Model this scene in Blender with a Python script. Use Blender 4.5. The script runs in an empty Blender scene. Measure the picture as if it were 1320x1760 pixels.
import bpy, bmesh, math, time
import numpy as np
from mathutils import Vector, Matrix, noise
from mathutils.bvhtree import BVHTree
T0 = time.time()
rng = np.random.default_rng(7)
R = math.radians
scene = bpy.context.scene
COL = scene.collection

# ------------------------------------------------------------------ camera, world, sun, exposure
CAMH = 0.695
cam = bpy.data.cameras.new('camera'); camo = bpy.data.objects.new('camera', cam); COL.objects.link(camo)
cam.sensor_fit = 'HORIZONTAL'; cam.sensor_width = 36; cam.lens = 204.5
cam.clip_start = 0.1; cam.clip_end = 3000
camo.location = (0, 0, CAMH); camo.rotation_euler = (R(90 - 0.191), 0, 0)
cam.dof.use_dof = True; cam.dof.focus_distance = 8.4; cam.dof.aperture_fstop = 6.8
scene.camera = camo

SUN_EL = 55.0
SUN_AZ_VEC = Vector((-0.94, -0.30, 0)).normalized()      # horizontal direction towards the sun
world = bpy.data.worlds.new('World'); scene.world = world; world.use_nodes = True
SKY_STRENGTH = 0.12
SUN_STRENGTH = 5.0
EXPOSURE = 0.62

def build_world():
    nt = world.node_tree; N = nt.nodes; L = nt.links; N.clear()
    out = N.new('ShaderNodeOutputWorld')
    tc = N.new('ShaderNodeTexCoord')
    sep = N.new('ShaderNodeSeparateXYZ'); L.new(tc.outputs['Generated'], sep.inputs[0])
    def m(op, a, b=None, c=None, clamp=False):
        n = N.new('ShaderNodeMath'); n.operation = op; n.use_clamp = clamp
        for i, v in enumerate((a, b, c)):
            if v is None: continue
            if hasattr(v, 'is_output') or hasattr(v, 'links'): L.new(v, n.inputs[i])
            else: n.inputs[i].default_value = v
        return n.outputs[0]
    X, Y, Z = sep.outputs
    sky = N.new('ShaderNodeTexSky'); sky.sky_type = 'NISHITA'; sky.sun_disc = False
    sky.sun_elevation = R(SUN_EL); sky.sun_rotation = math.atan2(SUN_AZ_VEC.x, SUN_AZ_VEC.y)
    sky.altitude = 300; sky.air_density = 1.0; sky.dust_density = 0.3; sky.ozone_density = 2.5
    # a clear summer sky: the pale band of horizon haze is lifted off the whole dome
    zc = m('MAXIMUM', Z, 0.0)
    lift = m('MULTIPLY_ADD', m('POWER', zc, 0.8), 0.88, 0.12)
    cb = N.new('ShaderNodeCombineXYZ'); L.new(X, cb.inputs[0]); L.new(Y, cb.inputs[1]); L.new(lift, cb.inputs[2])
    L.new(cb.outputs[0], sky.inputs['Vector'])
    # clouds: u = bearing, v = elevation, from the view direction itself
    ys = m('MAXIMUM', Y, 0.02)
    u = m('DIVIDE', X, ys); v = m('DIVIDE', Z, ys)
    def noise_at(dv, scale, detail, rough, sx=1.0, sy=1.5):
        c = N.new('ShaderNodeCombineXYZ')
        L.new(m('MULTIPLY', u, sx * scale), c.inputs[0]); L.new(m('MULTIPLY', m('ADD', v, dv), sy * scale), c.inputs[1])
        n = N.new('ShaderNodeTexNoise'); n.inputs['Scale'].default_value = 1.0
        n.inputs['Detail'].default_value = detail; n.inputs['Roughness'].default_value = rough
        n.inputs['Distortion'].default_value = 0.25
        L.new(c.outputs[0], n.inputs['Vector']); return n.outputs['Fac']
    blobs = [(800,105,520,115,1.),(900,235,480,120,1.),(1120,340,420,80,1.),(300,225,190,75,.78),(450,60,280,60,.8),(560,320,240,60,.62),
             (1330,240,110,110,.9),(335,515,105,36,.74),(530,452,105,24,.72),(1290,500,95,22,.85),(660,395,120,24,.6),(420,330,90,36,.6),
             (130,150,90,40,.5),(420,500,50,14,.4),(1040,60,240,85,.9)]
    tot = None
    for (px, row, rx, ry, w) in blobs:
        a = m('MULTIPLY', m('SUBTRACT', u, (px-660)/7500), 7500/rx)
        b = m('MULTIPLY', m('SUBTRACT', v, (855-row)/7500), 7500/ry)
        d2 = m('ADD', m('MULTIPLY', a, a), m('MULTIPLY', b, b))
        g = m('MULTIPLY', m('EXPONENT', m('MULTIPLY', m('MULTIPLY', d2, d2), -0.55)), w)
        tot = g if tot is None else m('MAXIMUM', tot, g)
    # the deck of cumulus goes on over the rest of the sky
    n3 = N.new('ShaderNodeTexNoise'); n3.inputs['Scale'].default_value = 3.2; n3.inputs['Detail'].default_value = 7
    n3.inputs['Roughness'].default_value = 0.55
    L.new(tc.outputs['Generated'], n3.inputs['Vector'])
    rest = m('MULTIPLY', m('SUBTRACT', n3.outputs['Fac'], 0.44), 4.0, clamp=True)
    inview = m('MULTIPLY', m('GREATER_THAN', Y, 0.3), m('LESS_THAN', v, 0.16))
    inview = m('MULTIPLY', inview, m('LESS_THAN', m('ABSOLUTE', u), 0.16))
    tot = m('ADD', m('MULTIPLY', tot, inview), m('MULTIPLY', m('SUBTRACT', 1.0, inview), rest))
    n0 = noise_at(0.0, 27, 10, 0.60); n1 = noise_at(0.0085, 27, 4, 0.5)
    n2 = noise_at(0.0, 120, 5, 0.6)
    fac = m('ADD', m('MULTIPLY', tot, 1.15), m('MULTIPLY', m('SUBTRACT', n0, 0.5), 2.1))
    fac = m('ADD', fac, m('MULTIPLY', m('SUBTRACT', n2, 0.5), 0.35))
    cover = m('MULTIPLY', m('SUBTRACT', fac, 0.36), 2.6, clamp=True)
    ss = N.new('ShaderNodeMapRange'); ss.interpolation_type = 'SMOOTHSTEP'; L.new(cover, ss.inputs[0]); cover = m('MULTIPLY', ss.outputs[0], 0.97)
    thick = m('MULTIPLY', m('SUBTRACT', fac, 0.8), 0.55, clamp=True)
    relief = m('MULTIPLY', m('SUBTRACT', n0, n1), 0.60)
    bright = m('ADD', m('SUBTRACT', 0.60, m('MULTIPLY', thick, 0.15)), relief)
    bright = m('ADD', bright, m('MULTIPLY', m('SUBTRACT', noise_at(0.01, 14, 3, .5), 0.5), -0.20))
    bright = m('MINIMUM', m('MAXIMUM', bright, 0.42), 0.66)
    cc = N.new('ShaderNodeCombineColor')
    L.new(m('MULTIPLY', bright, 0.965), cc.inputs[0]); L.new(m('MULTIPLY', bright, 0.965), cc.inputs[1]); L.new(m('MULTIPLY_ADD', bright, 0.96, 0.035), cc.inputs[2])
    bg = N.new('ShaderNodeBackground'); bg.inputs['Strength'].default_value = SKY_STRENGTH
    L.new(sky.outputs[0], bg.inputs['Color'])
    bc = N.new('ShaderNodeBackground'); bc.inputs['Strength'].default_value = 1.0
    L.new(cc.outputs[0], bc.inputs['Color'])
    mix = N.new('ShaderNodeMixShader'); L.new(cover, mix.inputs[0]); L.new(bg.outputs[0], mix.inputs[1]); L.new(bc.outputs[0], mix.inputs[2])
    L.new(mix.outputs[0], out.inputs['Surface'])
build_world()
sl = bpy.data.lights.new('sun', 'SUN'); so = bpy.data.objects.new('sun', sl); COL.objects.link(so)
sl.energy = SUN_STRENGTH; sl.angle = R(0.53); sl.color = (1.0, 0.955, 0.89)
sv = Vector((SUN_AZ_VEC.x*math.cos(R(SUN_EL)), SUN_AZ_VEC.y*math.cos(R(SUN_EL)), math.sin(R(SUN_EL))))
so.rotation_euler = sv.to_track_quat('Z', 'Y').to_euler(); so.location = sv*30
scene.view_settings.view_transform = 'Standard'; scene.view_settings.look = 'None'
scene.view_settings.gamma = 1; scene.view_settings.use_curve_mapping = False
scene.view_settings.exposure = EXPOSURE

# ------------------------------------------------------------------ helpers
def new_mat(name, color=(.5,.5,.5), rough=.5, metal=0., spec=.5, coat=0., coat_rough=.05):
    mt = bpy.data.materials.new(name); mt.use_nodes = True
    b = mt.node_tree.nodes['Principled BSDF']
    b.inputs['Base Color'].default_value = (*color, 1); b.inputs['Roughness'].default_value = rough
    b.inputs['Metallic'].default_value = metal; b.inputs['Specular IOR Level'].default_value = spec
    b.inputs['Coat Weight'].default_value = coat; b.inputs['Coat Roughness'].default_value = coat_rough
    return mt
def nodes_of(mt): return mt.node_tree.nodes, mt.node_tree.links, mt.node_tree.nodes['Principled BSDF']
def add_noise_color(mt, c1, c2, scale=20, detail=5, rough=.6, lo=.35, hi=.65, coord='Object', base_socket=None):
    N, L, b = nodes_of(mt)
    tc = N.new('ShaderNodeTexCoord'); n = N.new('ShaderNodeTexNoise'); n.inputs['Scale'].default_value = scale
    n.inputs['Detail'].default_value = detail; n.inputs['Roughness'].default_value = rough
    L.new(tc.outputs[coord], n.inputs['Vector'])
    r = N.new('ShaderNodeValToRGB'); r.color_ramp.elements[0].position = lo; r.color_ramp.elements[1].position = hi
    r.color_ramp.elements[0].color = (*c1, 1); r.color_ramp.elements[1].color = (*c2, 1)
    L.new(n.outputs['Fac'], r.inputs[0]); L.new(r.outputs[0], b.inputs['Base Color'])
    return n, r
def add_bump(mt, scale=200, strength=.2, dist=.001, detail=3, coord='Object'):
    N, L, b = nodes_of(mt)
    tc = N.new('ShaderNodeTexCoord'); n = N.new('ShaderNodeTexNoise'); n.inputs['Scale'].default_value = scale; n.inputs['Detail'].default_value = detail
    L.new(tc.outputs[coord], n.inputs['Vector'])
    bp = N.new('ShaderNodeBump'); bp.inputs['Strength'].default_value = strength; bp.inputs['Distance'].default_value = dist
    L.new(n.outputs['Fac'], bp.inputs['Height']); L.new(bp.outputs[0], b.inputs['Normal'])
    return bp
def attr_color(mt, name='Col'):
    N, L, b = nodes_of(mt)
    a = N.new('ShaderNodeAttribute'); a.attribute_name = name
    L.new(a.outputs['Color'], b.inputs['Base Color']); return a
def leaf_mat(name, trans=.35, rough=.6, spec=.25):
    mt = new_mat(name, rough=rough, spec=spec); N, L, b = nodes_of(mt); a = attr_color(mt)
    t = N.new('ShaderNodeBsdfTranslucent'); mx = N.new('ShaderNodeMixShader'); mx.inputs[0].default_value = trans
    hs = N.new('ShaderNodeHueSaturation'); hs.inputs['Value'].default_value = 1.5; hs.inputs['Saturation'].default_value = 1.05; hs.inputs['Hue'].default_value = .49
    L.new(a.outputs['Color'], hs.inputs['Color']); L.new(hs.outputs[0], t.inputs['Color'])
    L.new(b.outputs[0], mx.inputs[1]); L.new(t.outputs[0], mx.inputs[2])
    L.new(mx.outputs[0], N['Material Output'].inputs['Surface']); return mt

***

WHAT TO PRODUCE: Quote the data above verbatim from its first line to the line that includes "COL = scene.collection", with both boundary lines retained.

ANSWER IN FULL:
Model this scene in Blender with a Python script. Use Blender 4.5. The script runs in an empty Blender scene. Measure the picture as if it were 1320x1760 pixels.
import bpy, bmesh, math, time
import numpy as np
from mathutils import Vector, Matrix, noise
from mathutils.bvhtree import BVHTree
T0 = time.time()
rng = np.random.default_rng(7)
R = math.radians
scene = bpy.context.scene
COL = scene.collection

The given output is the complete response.